» **Work required**
Reproduce each line of the material exactly, minus any picture.

## start Records for the task

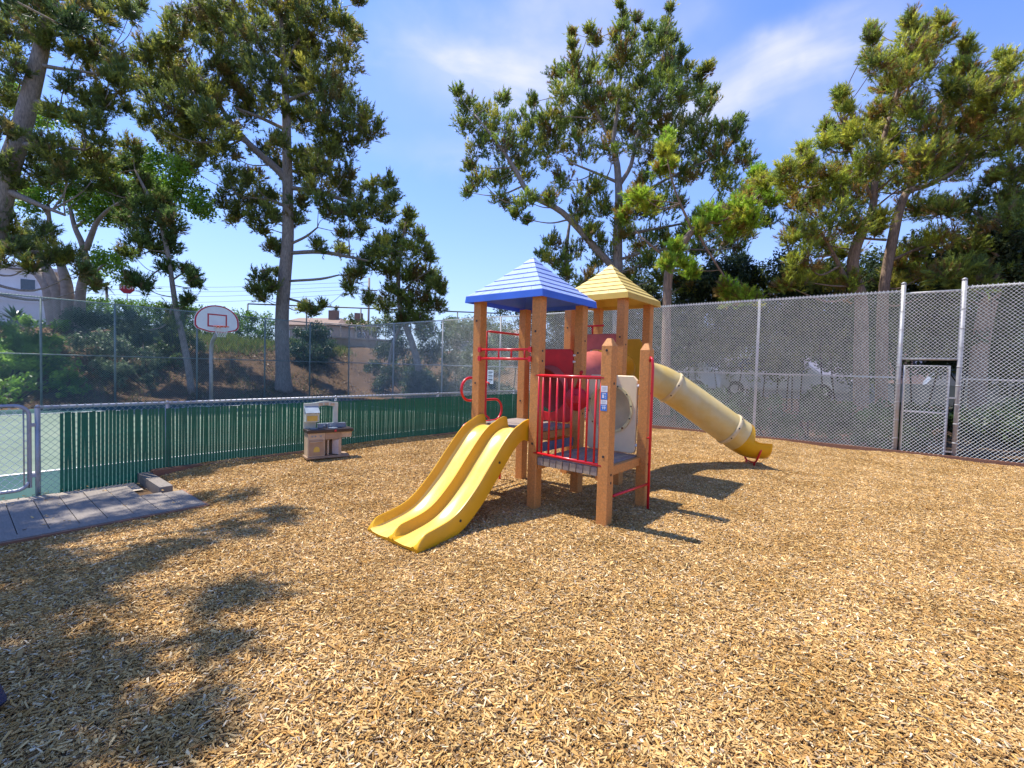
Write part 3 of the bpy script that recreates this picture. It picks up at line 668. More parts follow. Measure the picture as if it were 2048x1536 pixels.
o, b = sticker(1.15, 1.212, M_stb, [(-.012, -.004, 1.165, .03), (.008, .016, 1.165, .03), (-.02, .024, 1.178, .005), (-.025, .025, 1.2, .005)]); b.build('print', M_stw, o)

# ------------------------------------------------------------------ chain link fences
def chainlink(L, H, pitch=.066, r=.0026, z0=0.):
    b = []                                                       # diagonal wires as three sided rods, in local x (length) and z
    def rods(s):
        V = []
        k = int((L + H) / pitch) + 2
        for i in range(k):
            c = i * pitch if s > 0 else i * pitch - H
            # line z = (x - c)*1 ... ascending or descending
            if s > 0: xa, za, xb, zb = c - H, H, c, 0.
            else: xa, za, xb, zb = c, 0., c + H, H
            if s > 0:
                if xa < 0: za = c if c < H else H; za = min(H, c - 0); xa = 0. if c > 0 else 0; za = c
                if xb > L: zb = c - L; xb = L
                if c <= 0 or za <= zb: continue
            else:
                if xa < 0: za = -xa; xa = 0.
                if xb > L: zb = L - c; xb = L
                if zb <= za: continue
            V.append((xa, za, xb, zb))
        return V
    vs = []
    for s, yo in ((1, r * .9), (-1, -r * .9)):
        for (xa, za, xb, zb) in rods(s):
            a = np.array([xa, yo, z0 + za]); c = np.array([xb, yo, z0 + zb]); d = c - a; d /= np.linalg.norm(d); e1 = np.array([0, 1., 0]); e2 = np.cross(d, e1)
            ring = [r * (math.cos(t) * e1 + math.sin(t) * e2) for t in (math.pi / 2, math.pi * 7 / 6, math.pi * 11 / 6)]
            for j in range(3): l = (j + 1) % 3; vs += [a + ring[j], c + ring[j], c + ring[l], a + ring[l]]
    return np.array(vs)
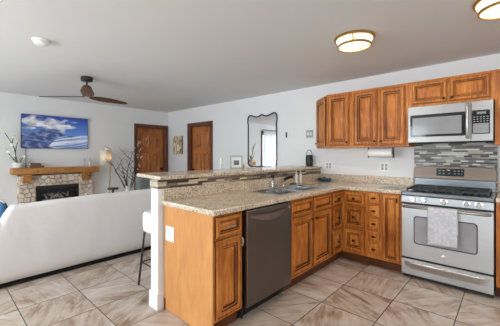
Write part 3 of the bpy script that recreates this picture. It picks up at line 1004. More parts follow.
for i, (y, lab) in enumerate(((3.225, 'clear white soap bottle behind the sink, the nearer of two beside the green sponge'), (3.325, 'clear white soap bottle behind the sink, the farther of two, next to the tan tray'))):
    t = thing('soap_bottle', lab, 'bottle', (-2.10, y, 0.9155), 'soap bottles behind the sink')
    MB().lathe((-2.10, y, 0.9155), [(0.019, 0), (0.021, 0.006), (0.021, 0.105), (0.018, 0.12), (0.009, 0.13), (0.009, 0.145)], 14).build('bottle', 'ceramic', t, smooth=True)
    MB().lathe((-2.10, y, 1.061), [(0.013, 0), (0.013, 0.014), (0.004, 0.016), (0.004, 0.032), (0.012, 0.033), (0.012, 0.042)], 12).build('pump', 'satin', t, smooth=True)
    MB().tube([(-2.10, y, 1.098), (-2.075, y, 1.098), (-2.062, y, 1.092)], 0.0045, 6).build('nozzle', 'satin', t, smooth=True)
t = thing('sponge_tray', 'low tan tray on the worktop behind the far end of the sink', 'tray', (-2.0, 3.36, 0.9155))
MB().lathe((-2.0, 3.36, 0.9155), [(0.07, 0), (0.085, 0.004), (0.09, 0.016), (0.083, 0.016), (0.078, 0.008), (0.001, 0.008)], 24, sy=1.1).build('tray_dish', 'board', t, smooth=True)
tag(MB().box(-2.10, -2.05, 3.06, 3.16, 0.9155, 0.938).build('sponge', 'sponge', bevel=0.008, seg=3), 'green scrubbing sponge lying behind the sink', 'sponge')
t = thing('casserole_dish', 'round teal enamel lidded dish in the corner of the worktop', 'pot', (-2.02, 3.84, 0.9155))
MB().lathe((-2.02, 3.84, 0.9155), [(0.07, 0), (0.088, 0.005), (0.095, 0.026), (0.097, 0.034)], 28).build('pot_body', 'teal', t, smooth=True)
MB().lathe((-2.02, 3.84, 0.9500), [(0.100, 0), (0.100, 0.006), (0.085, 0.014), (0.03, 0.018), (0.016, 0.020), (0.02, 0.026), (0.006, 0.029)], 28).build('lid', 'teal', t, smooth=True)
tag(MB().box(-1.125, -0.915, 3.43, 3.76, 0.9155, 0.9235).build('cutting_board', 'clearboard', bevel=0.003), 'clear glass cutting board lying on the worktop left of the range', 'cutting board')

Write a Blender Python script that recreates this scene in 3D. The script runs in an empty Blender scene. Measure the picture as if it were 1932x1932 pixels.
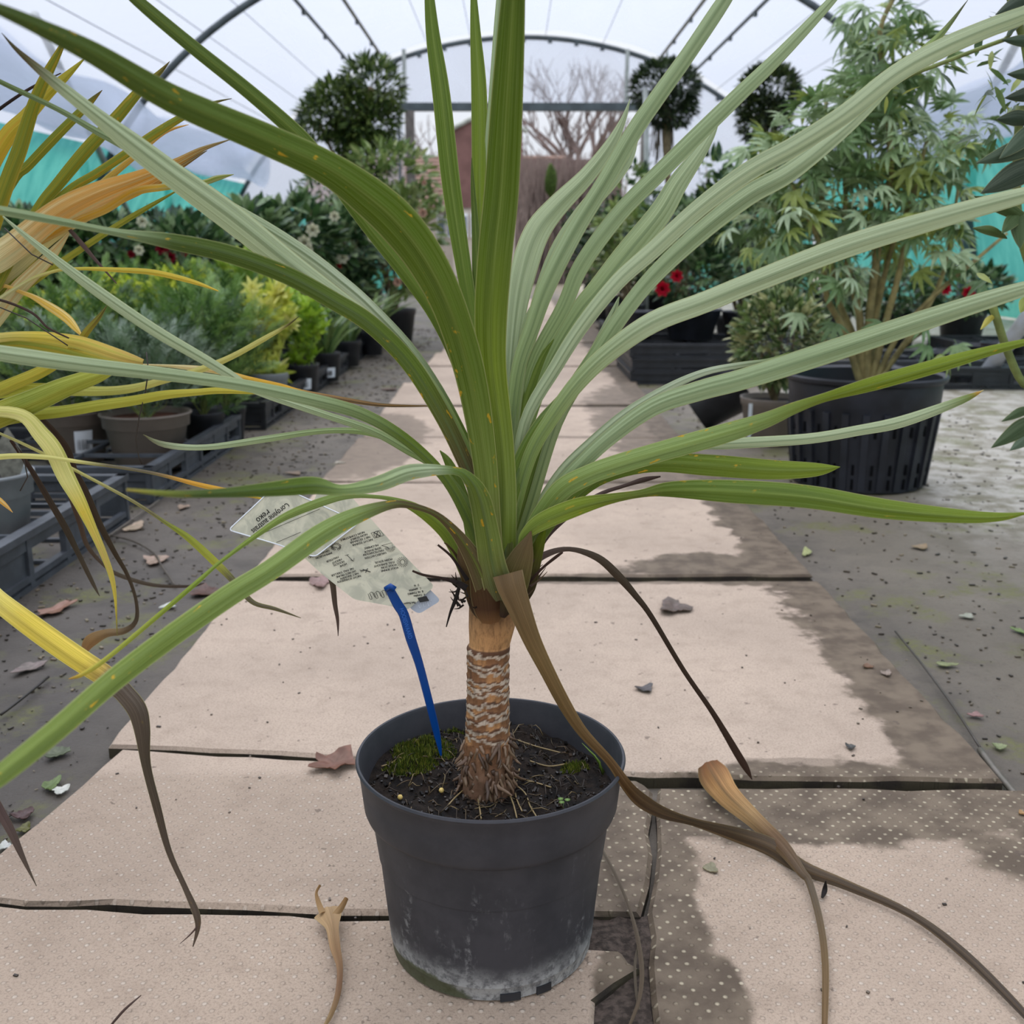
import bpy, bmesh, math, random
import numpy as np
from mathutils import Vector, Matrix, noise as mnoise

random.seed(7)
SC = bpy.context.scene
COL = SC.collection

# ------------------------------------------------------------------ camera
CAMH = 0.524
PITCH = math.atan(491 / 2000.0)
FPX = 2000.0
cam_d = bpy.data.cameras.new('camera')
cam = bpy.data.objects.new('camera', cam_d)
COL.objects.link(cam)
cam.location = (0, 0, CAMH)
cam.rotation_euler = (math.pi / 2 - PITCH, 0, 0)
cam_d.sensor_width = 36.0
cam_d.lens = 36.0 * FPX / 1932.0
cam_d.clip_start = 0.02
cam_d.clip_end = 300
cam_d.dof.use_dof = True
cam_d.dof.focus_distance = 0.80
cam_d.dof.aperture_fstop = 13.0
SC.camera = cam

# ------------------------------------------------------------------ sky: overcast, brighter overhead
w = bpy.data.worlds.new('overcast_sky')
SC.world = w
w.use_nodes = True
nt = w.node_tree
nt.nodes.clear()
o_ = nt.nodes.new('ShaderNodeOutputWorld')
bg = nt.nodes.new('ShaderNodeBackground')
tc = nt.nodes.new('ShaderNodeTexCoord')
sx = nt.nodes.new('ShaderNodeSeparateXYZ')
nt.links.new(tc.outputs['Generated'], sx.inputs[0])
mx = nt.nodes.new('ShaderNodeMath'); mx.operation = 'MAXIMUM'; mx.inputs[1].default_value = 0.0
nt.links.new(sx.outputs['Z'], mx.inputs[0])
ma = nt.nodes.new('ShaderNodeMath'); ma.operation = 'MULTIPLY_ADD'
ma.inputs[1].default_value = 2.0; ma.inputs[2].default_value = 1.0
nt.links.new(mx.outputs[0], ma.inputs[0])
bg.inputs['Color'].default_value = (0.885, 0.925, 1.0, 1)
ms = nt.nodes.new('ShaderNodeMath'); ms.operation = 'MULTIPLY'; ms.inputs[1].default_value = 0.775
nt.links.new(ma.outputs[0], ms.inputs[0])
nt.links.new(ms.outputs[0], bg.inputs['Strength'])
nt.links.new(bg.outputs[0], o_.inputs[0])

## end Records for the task

» **Exercise output**
Write part 3 of the bpy script that recreates this picture. It picks up at line 668. More parts follow. Measure the picture as if it were 2048x1536 pixels.
o, b = sticker(1.15, 1.212, M_stb, [(-.012, -.004, 1.165, .03), (.008, .016, 1.165, .03), (-.02, .024, 1.178, .005), (-.025, .025, 1.2, .005)]); b.build('print', M_stw, o)

# ------------------------------------------------------------------ chain link fences
def chainlink(L, H, pitch=.066, r=.0026, z0=0.):
    b = []                                                       # diagonal wires as three sided rods, in local x (length) and z
    def rods(s):
        V = []
        k = int((L + H) / pitch) + 2
        for i in range(k):
            c = i * pitch if s > 0 else i * pitch - H
            # line z = (x - c)*1 ... ascending or descending
            if s > 0: xa, za, xb, zb = c - H, H, c, 0.
            else: xa, za, xb, zb = c, 0., c + H, H
            if s > 0:
                if xa < 0: za = c if c < H else H; za = min(H, c - 0); xa = 0. if c > 0 else 0; za = c
                if xb > L: zb = c - L; xb = L
                if c <= 0 or za <= zb: continue
            else:
                if xa < 0: za = -xa; xa = 0.
                if xb > L: zb = L - c; xb = L
                if zb <= za: continue
            V.append((xa, za, xb, zb))
        return V
    vs = []
    for s, yo in ((1, r * .9), (-1, -r * .9)):
        for (xa, za, xb, zb) in rods(s):
            a = np.array([xa, yo, z0 + za]); c = np.array([xb, yo, z0 + zb]); d = c - a; d /= np.linalg.norm(d); e1 = np.array([0, 1., 0]); e2 = np.cross(d, e1)
            ring = [r * (math.cos(t) * e1 + math.sin(t) * e2) for t in (math.pi / 2, math.pi * 7 / 6, math.pi * 11 / 6)]
            for j in range(3): l = (j + 1) % 3; vs += [a + ring[j], c + ring[j], c + ring[l], a + ring[l]]
    return np.array(vs)
Write part 3 of the bpy script that recreates this picture. It picks up at line 1004. More parts follow.
for i, (y, lab) in enumerate(((3.225, 'clear white soap bottle behind the sink, the nearer of two beside the green sponge'), (3.325, 'clear white soap bottle behind the sink, the farther of two, next to the tan tray'))):
    t = thing('soap_bottle', lab, 'bottle', (-2.10, y, 0.9155), 'soap bottles behind the sink')
    MB().lathe((-2.10, y, 0.9155), [(0.019, 0), (0.021, 0.006), (0.021, 0.105), (0.018, 0.12), (0.009, 0.13), (0.009, 0.145)], 14).build('bottle', 'ceramic', t, smooth=True)
    MB().lathe((-2.10, y, 1.061), [(0.013, 0), (0.013, 0.014), (0.004, 0.016), (0.004, 0.032), (0.012, 0.033), (0.012, 0.042)], 12).build('pump', 'satin', t, smooth=True)
    MB().tube([(-2.10, y, 1.098), (-2.075, y, 1.098), (-2.062, y, 1.092)], 0.0045, 6).build('nozzle', 'satin', t, smooth=True)
t = thing('sponge_tray', 'low tan tray on the worktop behind the far end of the sink', 'tray', (-2.0, 3.36, 0.9155))
MB().lathe((-2.0, 3.36, 0.9155), [(0.07, 0), (0.085, 0.004), (0.09, 0.016), (0.083, 0.016), (0.078, 0.008), (0.001, 0.008)], 24, sy=1.1).build('tray_dish', 'board', t, smooth=True)
tag(MB().box(-2.10, -2.05, 3.06, 3.16, 0.9155, 0.938).build('sponge', 'sponge', bevel=0.008, seg=3), 'green scrubbing sponge lying behind the sink', 'sponge')
t = thing('casserole_dish', 'round teal enamel lidded dish in the corner of the worktop', 'pot', (-2.02, 3.84, 0.9155))
MB().lathe((-2.02, 3.84, 0.9155), [(0.07, 0), (0.088, 0.005), (0.095, 0.026), (0.097, 0.034)], 28).build('pot_body', 'teal', t, smooth=True)
MB().lathe((-2.02, 3.84, 0.9500), [(0.100, 0), (0.100, 0.006), (0.085, 0.014), (0.03, 0.018), (0.016, 0.020), (0.02, 0.026), (0.006, 0.029)], 28).build('lid', 'teal', t, smooth=True)
tag(MB().box(-1.125, -0.915, 3.43, 3.76, 0.9155, 0.9235).build('cutting_board', 'clearboard', bevel=0.003), 'clear glass cutting board lying on the worktop left of the range', 'cutting board')

Write a Blender Python script that recreates this scene in 3D. The script runs in an empty Blender scene. Measure the picture as if it were 1932x1932 pixels.
import bpy, bmesh, math, random
import numpy as np
from mathutils import Vector, Matrix, noise as mnoise

random.seed(7)
SC = bpy.context.scene
COL = SC.collection

# ------------------------------------------------------------------ camera
CAMH = 0.524
PITCH = math.atan(491 / 2000.0)
FPX = 2000.0
cam_d = bpy.data.cameras.new('camera')
cam = bpy.data.objects.new('camera', cam_d)
COL.objects.link(cam)
cam.location = (0, 0, CAMH)
cam.rotation_euler = (math.pi / 2 - PITCH, 0, 0)
cam_d.sensor_width = 36.0
cam_d.lens = 36.0 * FPX / 1932.0
cam_d.clip_start = 0.02
cam_d.clip_end = 300
cam_d.dof.use_dof = True
cam_d.dof.focus_distance = 0.80
cam_d.dof.aperture_fstop = 13.0
SC.camera = cam

# ------------------------------------------------------------------ sky: overcast, brighter overhead
w = bpy.data.worlds.new('overcast_sky')
SC.world = w
w.use_nodes = True
nt = w.node_tree
nt.nodes.clear()
o_ = nt.nodes.new('ShaderNodeOutputWorld')
bg = nt.nodes.new('ShaderNodeBackground')
tc = nt.nodes.new('ShaderNodeTexCoord')
sx = nt.nodes.new('ShaderNodeSeparateXYZ')
nt.links.new(tc.outputs['Generated'], sx.inputs[0])
mx = nt.nodes.new('ShaderNodeMath'); mx.operation = 'MAXIMUM'; mx.inputs[1].default_value = 0.0
nt.links.new(sx.outputs['Z'], mx.inputs[0])
ma = nt.nodes.new('ShaderNodeMath'); ma.operation = 'MULTIPLY_ADD'
ma.inputs[1].default_value = 2.0; ma.inputs[2].default_value = 1.0
nt.links.new(mx.outputs[0], ma.inputs[0])
bg.inputs['Color'].default_value = (0.885, 0.925, 1.0, 1)
ms = nt.nodes.new('ShaderNodeMath'); ms.operation = 'MULTIPLY'; ms.inputs[1].default_value = 0.775
nt.links.new(ma.outputs[0], ms.inputs[0])
nt.links.new(ms.outputs[0], bg.inputs['Strength'])
nt.links.new(bg.outputs[0], o_.inputs[0])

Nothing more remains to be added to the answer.